Born in Manhattan, Mr. Demers had a peripatetic childhood—raised in London, Palm Beach, Aspen, Massachusetts and Connecticut before attending college at the University of Colorado and a summer program at the Rhode Island School of Design. He was always extremely close to his stepbrothers—Parker, Barton and Whitney Quillen—and it was their connection to East Hampton through their mother and grandmother that brought him here every summer. In 2005, after spending time in Seattle, and there working as a musician, he finally settled in East Hampton for good. He lives with his wife, Pia, and 4-year-old daughter, Paloma.

It is there he finds most of his inspiration, he said. Unlike most people drawn to the Hamptons, Mr. Demers chooses the reverse commute. He spends the entire off-season out east, and as soon as summer arrives with the swelling crowds, he and his family head back to Manhattan, where the population drains.

“East Hampton for me is like going to a party where the host is constantly changing her clothes, and you end up thinking, ‘Well, where the hell am I?’” he said. “People ask me if it is grim and quiet and lonely out here in the winter, and the answer is, ‘I am an artist. We like it grim, quiet and lonely.’

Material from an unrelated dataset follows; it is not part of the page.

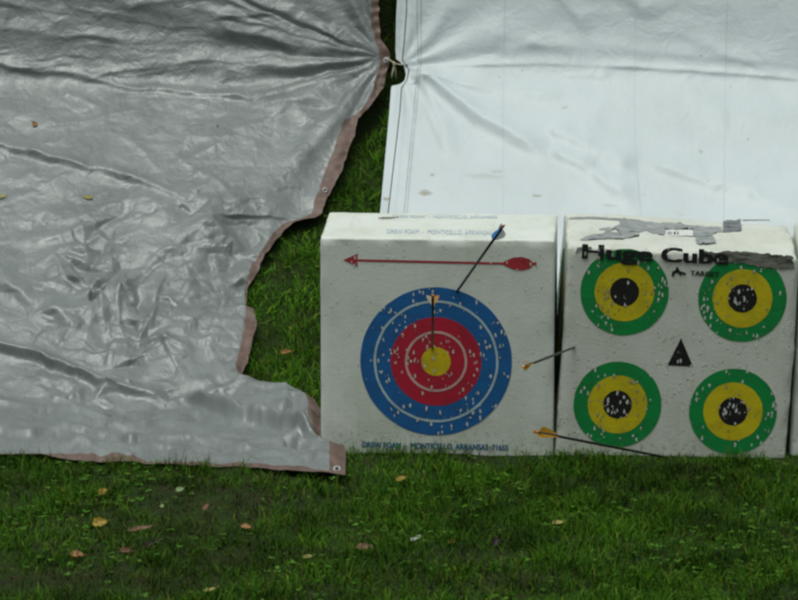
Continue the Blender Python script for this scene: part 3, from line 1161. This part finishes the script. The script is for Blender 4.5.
# ------------------------------------------------------------------ arrows
M_CARBON = plain_mat('carbon_shaft', (.012, .012, .013), .35, 0, .2, 300)
M_OLIVE = plain_mat('olive_shaft', (.035, .042, .03), .45, 0, .3, 200)
M_ORANGE = plain_mat('orange_plastic', (.75, .16, .03), .4, 0, .1)
M_AMBER = plain_mat('amber_plastic', (.72, .32, .03), .45, 0, .15)
M_BLUEV = plain_mat('blue_vane', (.09, .27, .66), .45, 0, .15)
M_WHITEV = plain_mat('white_vane', (.72, .74, .74), .45, 0, .1)
M_YELV = plain_mat('yellow_vane', (.80, .42, .03), .5, 0, .2)
M_CREAMV = plain_mat('cream_vane', (.66, .60, .46), .5, 0, .15)
M_PEACHV = plain_mat('peach_vane', (.70, .36, .13), .5, 0, .15)


for m_ in (M_BLUEV, M_WHITEV, M_YELV, M_CREAMV, M_PEACHV):
    # thin plastic lets the sky through
    nt_ = m_.node_tree
    pb = nt_.nodes['Principled BSDF']
    tl_ = nt_.nodes.new('ShaderNodeBsdfTranslucent')
    nt_.links.new(pb.inputs['Base Color'].links[0].from_socket, tl_.inputs['Color'])
    mx_ = nt_.nodes.new('ShaderNodeMixShader')
    mx_.inputs[0].default_value = .5
    nt_.links.new(pb.outputs[0], mx_.inputs[1])
    nt_.links.new(tl_.outputs[0], mx_.inputs[2])
    nt_.links.new(mx_.outputs[0], nt_.nodes['Material Output'].inputs['Surface'])


def arrow(face, mat, ex, ey, tx, ty, L, shaft_m, nock_m, vane_ms, label, roll=0, vane_h=.011, vane_l=.055, rad=.0034, bury=.10):
    ent = mat @ face(ex, ey)
    d = Vector(ray(tx, ty))
    o = Vector(CAMP)
    # nearest point of the tail ray at distance L from the entry point, on the camera's side
    oc = o - ent
    a, b, c_ = d.dot(d), 2 * oc.dot(d), oc.dot(oc) - L * L
    disc = max(0, b * b - 4 * a * c_)
    k = (-b - math.sqrt(disc)) / (2 * a)
    tail = o + d * k
    ax = (tail - ent).normalized()
    M = Matrix.Translation(ent) @ ax.to_track_quat('Z', 'Y').to_matrix().to_4x4() @ Matrix.Rotation(roll, 4, 'Z')
    A = empty('arrow', M, label, 'arrow')
    Ls = (tail - ent).length
    v, f = tube([(0, 0, -bury), (0, 0, Ls * .5), (0, 0, Ls - .02)], rad, 12)
    mesh_obj('shaft', v, f, shaft_m, A)
    # nock: collar and two prongs
    v, f = tube([(0, 0, Ls - .022), (0, 0, Ls - .016), (0, 0, Ls - .008)], [rad * .96, rad * 1.12, rad * 1.12], 10)
    for s in (-1, 1):
        v2, f2_ = tube([(s * rad * .6, 0, Ls - .009), (s * rad * .75, 0, Ls - .002), (s * rad * .7, 0, Ls + .002)], [rad * .55, rad * .6, rad * .4], 6)
        off = len(v)
        v += v2
        f += [tuple(i + off for i in q) for q in f2_]
    mesh_obj('nock', v, f, nock_m, A)
    for j in range(3):
        a = j * 2 * math.pi / 3
        Vv, Ff = [], []
        n = 10
        z1 = Ls - .026
        for i in range(n + 1):
            u = i / n
            z = z1 - vane_l * (1 - u)
            hh = vane_h * (min(1, u * 1.7) ** .8) * (1 - smooth(.86, 1.0, u) * .75)
            for rr in (rad * .9, rad + float(hh) * .55, rad + float(hh)):
                Vv.append((rr * math.cos(a), rr * math.sin(a), z))
        for i in range(n):
            b0, b1 = i * 3, (i + 1) * 3
            Ff += [(b0, b0 + 1, b1 + 1, b1), (b0 + 1, b0 + 2, b1 + 2, b1 + 1)]
        mesh_obj('vane', Vv, Ff, vane_ms[j], A, False)
    return A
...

“In the winter, there are not many distractions and I can really focus on my painting,” he continued, “even though there are not many hours of daylight. My studio was freezing this winter. The paint was almost frozen and hard to get out of the tube. Truth is, I am really happiest when I’m painting. The act of creating is so satisfying.”

But in his 20s, Mr. Demers stopped painting altogether, shifting his artistic force from oils to music—electric bass, to be specific in the band KATO and touring with Chris Stills, the son of Stephen Stills. He felt the call of rock and roll, he recalled, and “wanted to make noise and be like Jim Morrison, and party.”

“The rock life seemed so much brighter than the world of painting—and it was,” he said. “But it really takes a toll on a person and I had to get out, or wind up under the bus.”

Five albums and a full decade later, Mr. Demers returned to the quiet life of painting, and he was happy to do so, he said. He started off with a bang, attempting to create “explosions in a two-dimensional format,” he said. He calmed down, gradually, and focused on watercolors for some time, which taught him patience and an appreciation of the permanence of gesture, before returning to oils.

Perhaps he passed on those lessons to the amateur third-graders of the Springs School, where he was a visiting artist and taught African mask-making.

“Kids are always the best artists; it’s so easy for them,” he said. “My daughter finishes a drawing and says, ‘Here, Daddy, you can frame this.’ It’s like beginner’s luck. All I can say is, ‘Go learn to tie your shoes.’”

The key is young artists haven’t developed the angst that comes later, he explains. He feels it regularly, he said, in the solitude of his studio and creative mind.

“I feel like I’m doing something really important and I feel like I’m the best in the world at it. I dream that I’m really changing the world and making it a better place and that everyone will love me and admire what I do. It fills me with confidence,” he said, and then riffed, “My ego is spinning out of control; President Obama is congratulating me and I’m up for the Nobel Peace Prize; there are some streets in Manhattan named after me … and then … I choose a wrong color, or spill some paint, and in a second my masterpiece is a POS and I’m totally depressed, sometimes for a couple of days, and my life is going nowhere and I’m a slacker artist that will end up in a box at a yard sale and the rent is due and my hands are frozen.

“It’s a totally schizophrenic lifestyle and not for everyone,” he concluded. “But I’m addicted to it, and have accepted it.”